Tally up the lines below that include the word "this". Answer with the number alone.

(begin)

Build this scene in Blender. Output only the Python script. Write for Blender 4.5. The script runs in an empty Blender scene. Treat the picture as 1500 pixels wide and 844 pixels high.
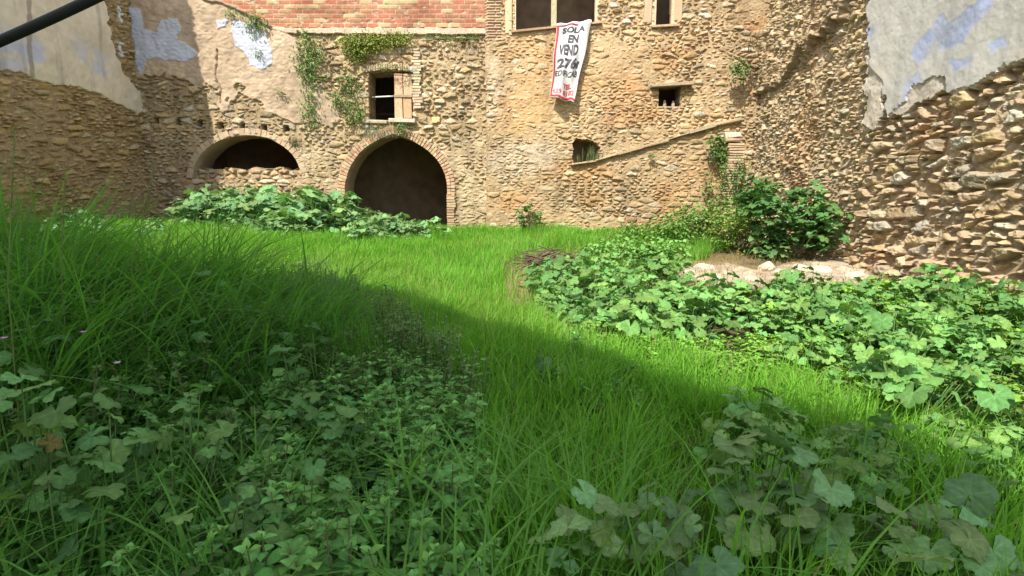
import bpy, bmesh, math, random
import numpy as np
from mathutils import Vector, Matrix

SC = bpy.context.scene
COL = SC.collection
random.seed(7)
RNG = np.random.default_rng(11)
R = math.radians

# ------------------------------------------------------------------ camera maths (metres, camera at the origin, +Y into the yard)
F, CX, CY, PIT = 820.0, 750.0, 422.0, R(8.8)
CP, SP = math.cos(PIT), math.sin(PIT)

def ray(px, py):
    a, b = (px - CX) / F, (CY - py) / F
    return np.array([a, CP + b * SP, -SP + b * CP])

def at(px, py, Y):
    d = ray(px, py)
    return d * (Y / d[1])

def proj(x, y, z):
    f = y * CP - z * SP
    u = y * SP + z * CP
    f = np.maximum(f, 1e-3)
    return CX + F * x / f, CY - F * u / f

# ------------------------------------------------------------------ noise and patterns
def hsh(ix, iy, s):
    ix = np.asarray(ix).astype(np.int64); iy = np.asarray(iy).astype(np.int64)
    h = (ix * 374761393 + iy * 668265263 + s * 1442695041) & 0xFFFFFFFF
    h = ((h ^ (h >> 13)) * 1274126177) & 0xFFFFFFFF
    h = ((h ^ (h >> 16)) * 2246822519) & 0xFFFFFFFF
    h = h ^ (h >> 15)
    return (h & 0xFFFFFF) / float(0x1000000)

def vnoise(x, y, s=0):
    ix, iy = np.floor(x), np.floor(y)
    fx, fy = x - ix, y - iy
    fx = fx * fx * (3 - 2 * fx); fy = fy * fy * (3 - 2 * fy)
    a, b = hsh(ix, iy, s), hsh(ix + 1, iy, s)
    c, d = hsh(ix, iy + 1, s), hsh(ix + 1, iy + 1, s)
    return (a + (b - a) * fx) * (1 - fy) + (c + (d - c) * fx) * fy

def fbm(x, y, s=0, o=4):
    v, a, t = 0, 1.0, 0
    for i in range(o):
        v = v + a * vnoise(x * 2 ** i + 17.3 * i, y * 2 ** i - 9.1 * i, s + i); t += a; a *= .5
    return v / t - .5          # -0.5 .. 0.5

def sstep(a, b, x):
    t = np.clip((x - a) / (b - a), 0, 1)
    return t * t * (3 - 2 * t)

def lerp(a, b, t):
    return a + (b - a) * t

def sdpoly(px, py, poly):
    """signed distance, positive inside, in the units of poly"""
    P = np.array(poly, float)
    d2 = np.full(np.shape(px), 1e18); ins = np.zeros(np.shape(px), bool)
    n = len(P)
    for i in range(n):
        ax, ay = P[i]; bx, by = P[(i + 1) % n]
        ex, ey = bx - ax, by - ay
        wx, wy = px - ax, py - ay
        t = np.clip((wx * ex + wy * ey) / max(ex * ex + ey * ey, 1e-9), 0, 1)
        d2 = np.minimum(d2, (wx - ex * t) ** 2 + (wy - ey * t) ** 2)
        if ey != 0:
            c = ((ay > py) != (by > py)) & (px < ax + (py - ay) / ey * ex)
            ins ^= c
    d = np.sqrt(d2)
    return np.where(ins, d, -d)

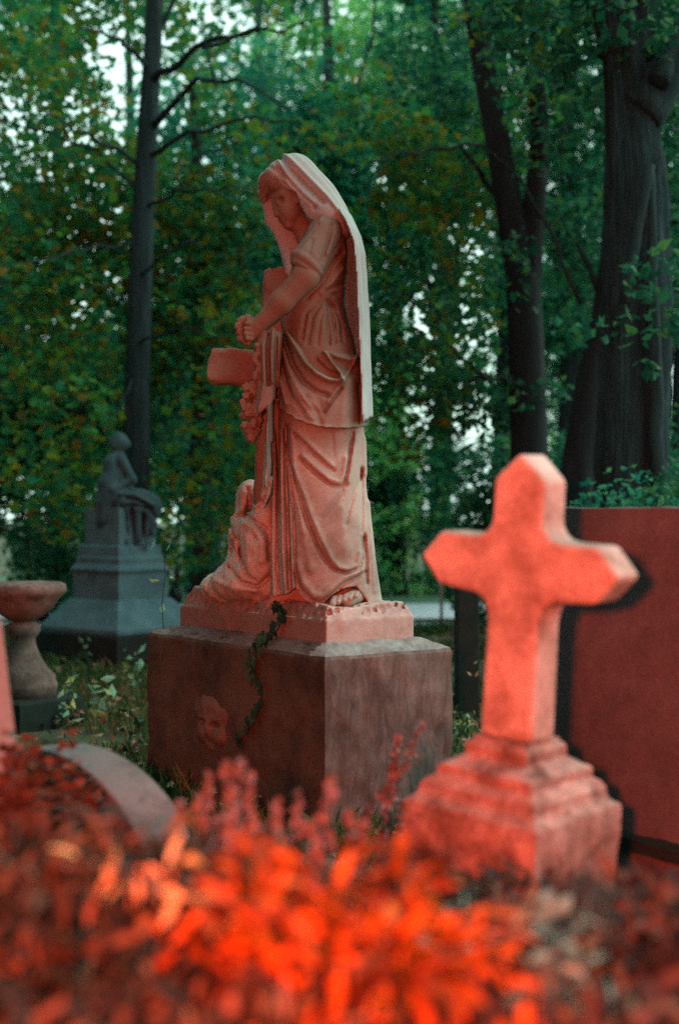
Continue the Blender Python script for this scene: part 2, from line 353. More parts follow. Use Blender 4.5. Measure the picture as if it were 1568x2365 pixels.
# ---- gown
g = Grid((qx(440), SD-.33, qz(3230)), (qx(1340), SD+.33, qz(500)), .0052)
zs = [520, 580, 640, 750, 900, 1050, 1130, 1250, 1400, 1600, 1900, 2100, 2400, 2650, 2850, 3050, 3200]
lf = [880, 800, 740, 680, 640, 610, 585, 570, 605, 575, 560, 548, 532, 522, 512, 505, 500]
rt = [960, 1000, 1015, 1030, 1020, 1010, 1005, 1035, 1080, 1115, 1140, 1160, 1166, 1196, 1222, 1252, 1280]
ry = [.05, .11, .145, .155, .15, .14, .135, .155, .175, .185, .19, .19, .20, .21, .22, .23, .235]
D = g.loft([qz(z) for z in zs], [qx(a) for a in lf], [qx(a) for a in rt], ry, SD)
fl_ = fold([
 # waist pleats
 ([(870, 1150), (800, 1250), (770, 1440)], 11, -17), ([(890, 1160), (850, 1290), (835, 1450)], 10, -13), ([(905, 1170), (905, 1300), (915, 1450)], 9, -20),
 ([(925, 1170), (945, 1300), (960, 1440)], 9, -18), ([(945, 1160), (990, 1290), (1000, 1420)], 11, -20), ([(845, 1150), (755, 1230), (730, 1400)], 12, -18),
 ([(880, 1200), (860, 1330)], 40, 14), ([(970, 1210), (980, 1320)], 20, 14), ([(900, 1140), (925, 1160)], 16, -34), ([(930, 1090), (960, 1085)], 10, -16),
 # bodice
 ([(1000, 780), (930, 890), (880, 1000), (760, 1120)], 13, -24), ([(1010, 900), (940, 1010), (860, 1090)], 14, 18), ([(870, 1080), (960, 1030), (1005, 990)], 9, -14),
 ([(920, 640), (880, 800), (850, 900)], 12, -12),
 # columns of folds at the front
 ([(530, 2000), (528, 2400), (522, 2800), (535, 3150)], 15, 24), ([(556, 2000), (558, 2500), (560, 2900), (575, 3140)], 9, -24),
 ([(585, 2010), (590, 2400), (598, 2800), (620, 3110)], 13, 24), ([(615, 1980), (622, 2300), (634, 2700), (650, 3080)], 12, -42),
 ([(645, 2260), (655, 2600), (665, 2900), (675, 3070)], 10, 24), ([(625, 2100), (650, 2300), (675, 2600), (690, 3000), (700, 3080)], 9, -22),
 ([(660, 2000), (672, 2200), (700, 2450), (745, 2700)], 20, 16),
 # sweeping folds
 ([(640, 2230), (690, 2420), (760, 2620), (830, 2790), (890, 2900), (940, 2950), (1020, 2972), (1110, 2948), (1136, 2880), (1140, 2740)], 11, -30),
 ([(680, 2260), (740, 2430), (800, 2600), (870, 2760), (930, 2880), (980, 2935), (1040, 2945), (1105, 2915), (1120, 2840)], 16, 20),
 ([(672, 2040), (740, 2110), (820, 2190), (900, 2260), (945, 2292)], 10, -22), ([(690, 2020), (770, 2100), (850, 2180), (930, 2255)], 16, 14),
 ([(715, 2205), (780, 2275), (850, 2335), (915, 2385), (975, 2402), (1012, 2385), (1032, 2300), (1050, 2180), (1072, 2030)], 11, -28),
 ([(740, 2190), (830, 2275), (920, 2350), (980, 2365), (1008, 2320), (1028, 2200)], 18, 18),
 ([(1088, 2060), (1060, 2240), (1038, 2360)], 16, 22), ([(1000, 2420), (930, 2520), (860, 2600)], 13, -14),
 ([(1136, 2280), (1100, 2400), (1050, 2520), (1022, 2650)], 12, -20), ([(1128, 2270), (1134, 2500), (1128, 2700)], 11, -16),
 ([(1150, 2720), (1160, 2860), (1165, 3050)], 10, -24), ([(1185, 2500), (1205, 2800), (1225, 3100)], 18, 14),
 ([(930, 2030), (940, 2120), (940, 2200)], 9, -10), ([(1150, 2060), (1160, 2300)], 20, 12),
 ([(690, 2980), (720, 3080), (790, 3150), (860, 3165), (930, 3110), (1010, 3040), (1100, 3005), (1150, 2970)], 13, -26),
 ([(700, 2900), (745, 3040), (810, 3110), (870, 3120), (940, 3060), (1030, 2990), (1120, 2955)], 22, 18),
 ([(700, 2600), (760, 2800), (790, 2950)], 30, 12), ([(1000, 2550), (1010, 2800)], 40, 12)])
fd = g.lines(fl_)
ang = 9*np.arctan2(g.Y-SD, g.X-qx(860))
D = D-fd-.0015*g.noise(60, 3)
hem = np.interp(g.X, [qx(a) for a in (480, 560, 640, 690, 740, 800, 880, 930, 1000, 1090, 1140, 1180, 1300)],
                [qz(a) for a in (3150, 3135, 3110, 3070, 3140, 3175, 3168, 3120, 3075, 3060, 3130, 3185, 3190)])
hemc = np.where(g.Y < SD-.05, hem, qz(3215))
D = np.maximum(D, hemc-g.Z)
# arm-hole cuff of the far side is hidden; round the shoulder into the sleeve
V, Fc = g.mesh(D); mesh('gown', V, Fc, M['marble'], root)

# ---- mantle wrapped round the hips
g = Grid((qx(470), SD-.30, qz(2060)), (qx(1240), SD+.30, qz(1260)), .0048)
zs = [1290, 1400, 1550, 1700, 1850, 2040]
D = g.loft([qz(z) for z in zs], [qx(a) for a in (620, 585, 556, 540, 534, 532)], [qx(a) for a in (1060, 1095, 1125, 1140, 1152, 1160)],
           [.175, .19, .203, .212, .216, .216], SD)
fl_ = fold([
 ([(610, 1330), (680, 1450), (750, 1570), (830, 1650), (910, 1690), (995, 1690)], 20, 46),
 ([(650, 1330), (740, 1470), (800, 1560), (850, 1600)], 24, -30), ([(770, 1500), (830, 1590), (900, 1640), (960, 1660)], 20, -75),
 ([(868, 1490), (930, 1570), (985, 1640), (1002, 1690)], 12, 44), ([(905, 1500), (960, 1530), (1050, 1540), (1100, 1520)], 14, 22),
 ([(940, 1570), (1010, 1590), (1050, 1600)], 34, -26),
 ([(1112, 1480), (1080, 1560), (1030, 1640), (1000, 1700), (940, 1790), (905, 1840)], 11, 26), ([(990, 1740), (930, 1820), (880, 1900)], 12, -30),
 ([(600, 1380), (660, 1560), (740, 1700), (830, 1770), (900, 1790)], 16, -32), ([(590, 1440), (640, 1620), (720, 1780), (800, 1860)], 24, 26),
 ([(570, 1450), (600, 1620), (660, 1790), (740, 1900)], 14, -22), ([(560, 1500), (580, 1700), (620, 1840)], 14, 22),
 ([(545, 1500), (555, 1680), (560, 1830)], 10, -22), ([(640, 1700), (720, 1850), (800, 1950)], 20, 14), ([(760, 1800), (830, 1900), (860, 1980)], 14, -20),
 ([(840, 1820), (870, 1920)], 22, -14), ([(1040, 1700), (1020, 1850), (1010, 1980)], 40, 16), ([(1110, 1700), (1120, 1850), (1120, 1960)], 12, -14),
 ([(560, 1872), (640, 1920), (700, 1948), (780, 1978), (860, 1998), (940, 2006), (1010, 2004), (1080, 1992), (1140, 1980)], 9, 14)])
D = D-g.lines(fl_)-.0015*g.noise(60, 5)
top = np.interp(g.X, [qx(a) for a in (560, 620, 700, 760, 820, 860, 900, 1000, 1110, 1140)], [qz(a) for a in (1300, 1335, 1440, 1500, 1545, 1500, 1490, 1500, 1495, 1470)])
bot = np.interp(g.X, [qx(a) for a in (530, 560, 600, 700, 780, 860, 1000, 1080, 1130, 1180)], [qz(a) for a in (1810, 1852, 1885, 1952, 1985, 2004, 2012, 2000, 1985, 1960)])
bot = bot+.002*np.sin(g.X*190)
D = np.maximum(np.maximum(D, g.Z-top), bot-g.Z)
V, Fc = g.mesh(D); mesh('mantle', V, Fc, M['marble'], root)

# ---- cloth hanging from the forearm
g = Grid((qx(370), SD-.24, qz(2600)), (qx(640), SD+.08, qz(1330)), .0045)
D = g.loft([qz(z) for z in (1350, 1450, 1600, 1750, 1960)], [qx(a) for a in (430, 400, 398, 412, 410)], [qx(a) for a in (600, 600, 585, 575, 560)], [.06, .075, .075, .07, .06], SD-.11)
D = D-g.lines(fold([([(540, 1340), (530, 1500), (535, 1700)], 12, 26), ([(508, 1350), (500, 1500), (505, 1720)], 9, -28), ([(470, 1450), (480, 1700), (440, 1900)], 13, 20),
                    ([(560, 1400), (556, 1600), (555, 1800)], 9, -24), ([(440, 1500), (450, 1700)], 8, -16)]))
bt = np.interp(g.X, [qx(a) for a in (395, 415, 445, 480, 520, 545, 580)], [qz(a) for a in (1700, 1942, 1915, 1875, 1850, 1800, 1830)])
D = np.maximum(D, bt-g.Z)
D2 = g.loft([qz(z) for z in (1830, 2000, 2200, 2350, 2450, 2540)], [qx(a) for a in (500, 480, 470, 462, 450, 452)], [qx(a) for a in (530, 532, 528, 534, 515, 470)], [.05, .06, .06, .06, .05, .02], SD-.12)
D2 = D2-g.lines(fold([([(505, 1850), (500, 2100), (490, 2400)], 9, 14), ([(520, 2100), (530, 2260), (500, 2400), (460, 2520)], 8, -18)]))
V, Fc = g.mesh(np.minimum(D, D2)-.0012*g.noise(70, 9)); mesh('hanging_cloth', V, Fc, M['marble'], root)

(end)

**FINAL RESULT**
2